There was so much going on in this piece, I had to watch it multiple times to get the slightest comprehension of what I was watching. Though the piece is titeld “Momentum”, that was obviously not the first thing I tried to dissect. The first few times I watched it, I tried to make sense of the afro wigs and gold paint on the dancers bodies. I tried to distinguish dancers by whether they were black or of some other ethnicity. I examined the physical characteristics of the dancers and their skill level. I felt that this things played a part in their arrangement in the space. Even though all the dancers had the exact same costume they were not at all uniform (physical aspects, skill, body shape, what moves they were doing).

But I still can’t figure out why she had to use afro wigs. At first glance, an afro can be interpreted as an African-American hairstyle, but if you think more deeply into it. Wearing an afro in any western nation is a symbol of agency and somewhat rebellion since it is embracement of how one’s hair naturally forms and rejection of applying chemicals or reshaping it into something more kempt and presentable to the general public…So you have this afro hair and then these dancers are doing these (or attempting to) do these very technical ballet moves. It’s obviously a super juxtaposition because of the nature of ballet (western, privilege) and the nature of natural African-American hair.

And then you have a few dancers who can actually do the fouttees and you can see that they are trying to do as many as they can as fast as they can. It is interesting to see that the ones who happen to have the most momemtum and stamina are at the front of the space are black…

There’s so much in this piece and I need to watch a few more times to really come out with a more logical comment…I think.

Marian Robertson

I really enjoyed watching Marian’s approach to something that is really taboo in our modern society, nudity. Particularly male nudity and even more specifically the penis is something that is more taboo to show in art as compared to breasts or a butt. I like how her portrayal of the male penis, just for this clip, is not necessarily glorifying it for its prowess, but it’s portrayed in its natural state. I feel this is very progressive.

Janine Antoni

Her approach to her artistic process and the results are fascinating. I feel that  her process and everything she produces really comes full circle and it’s continuous. Her work doesn’t stop with the end production, but it’s stuff that you can really dig into more and more. Particularly for her piece with the lard and chocolate…it encompassed so many things. To make a carving out of her face, a female face, from this material and to in a way deconstruct it again is again fascinating. Watching what little bit of her process that we as viewers got to watch was in itself a piece of art. As I was watching it, I had an urge to replicate it. The feeling of constructing yourself (face), something I know is very laborious and time consuming and then to use simple methods to slowly wash away the painstaking details you’ve created. I think it would be a moving process.

Kiki Smith

Watching Kiki Smith’s piece was extremely haunting. I feel as if I were to be alone in a room with one of her artworks I would really feel a spirit other than my own there.

Published by

harrisco

I've always loved rhythms and performing in public spaces. My mom helped to grow that love within me by placing me in jazz, tap, and ballet classes starting at the age of 7. I continued until I was about 11. From 11 to about 14, I didn't have any formal dance training. I had some opportunities to dance in school plains, still pulling from the little, but solid technique I learned from a few years back. Upon entering high school, I started taking modern dance classes and continued until I graduated. When I started Dickinson, I continued with modern dance, but I have also begun to pay more attention to hip-hop, belly dance, and west african dance.

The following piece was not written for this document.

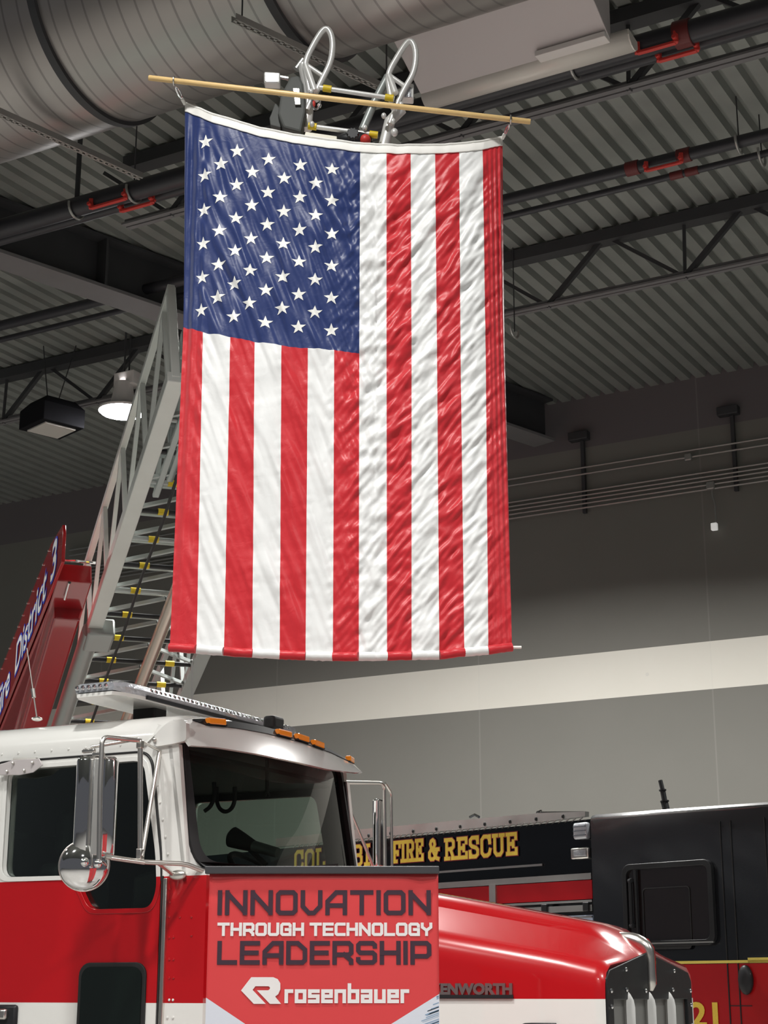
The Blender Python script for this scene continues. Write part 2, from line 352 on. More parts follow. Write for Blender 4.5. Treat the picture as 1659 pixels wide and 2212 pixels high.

4 thoughts on “Week 2/13/2012”

  1. Oh my God, I loveee this! Coco, what a great idea to have them express the opposite feeling, and I loved that you kept the same music too.
    The first video, your original choreography, to me, illustrates sexuality, but in an confident and almost performative way (as if they welcomed the viewer’s gaze). The second video, to me, exposed more of an unconscious, internal feeling. That these seemingly bold performers were actually very insecure and unhappy. I loved the juxtaposition of the movement and emotions, as well as the constant the music provided.
    As to the movement quality, both videos involved some really incredible movements – the knee/thigh slap to the arms raised versus the hugging yourself and pulling your shirt (and the fist pounding on the ground!). I think your experiment revealed creative ways to express an original idea – that there are so many versions and perspectives surrounding one idea or movement.
    P.S. Your dancers look great!

  2. Strong material, Constance. I see active presence both within and among the group, but also on an individual level (for some more than others but of course with time this would change). I see tension, sensuality, tactile/visceral qualities, and weight. It’s interesting how it shifts between things that are very quickly grounded/weighted shifts towards floor into touching bare skin, their hair, or head rolling. The thigh slap kind of encompasses all of those things. Also their bodies in space and directions are reading very clearly — when they are flat side they are really flat side, for example.

  3. Love how excited you got at one point…
    I love the rhythmic quality of your movement. It’s repetitious and seemingly simple, but it really draws me in as a viewer.
    As for emotions, I feel a mixture of strength and weakness. I would love to see you exaggerate both sides….try going for extreme weakness and extreme strength and see how they contrast and blend.

  4. Love,

    I love watching these in the progression I did the Celeste Brooke to the trio to the group. It made it feel like it was like this party. Again the music reminds me of elevaator music in a GOOD way it just makes me want to groove out to in private.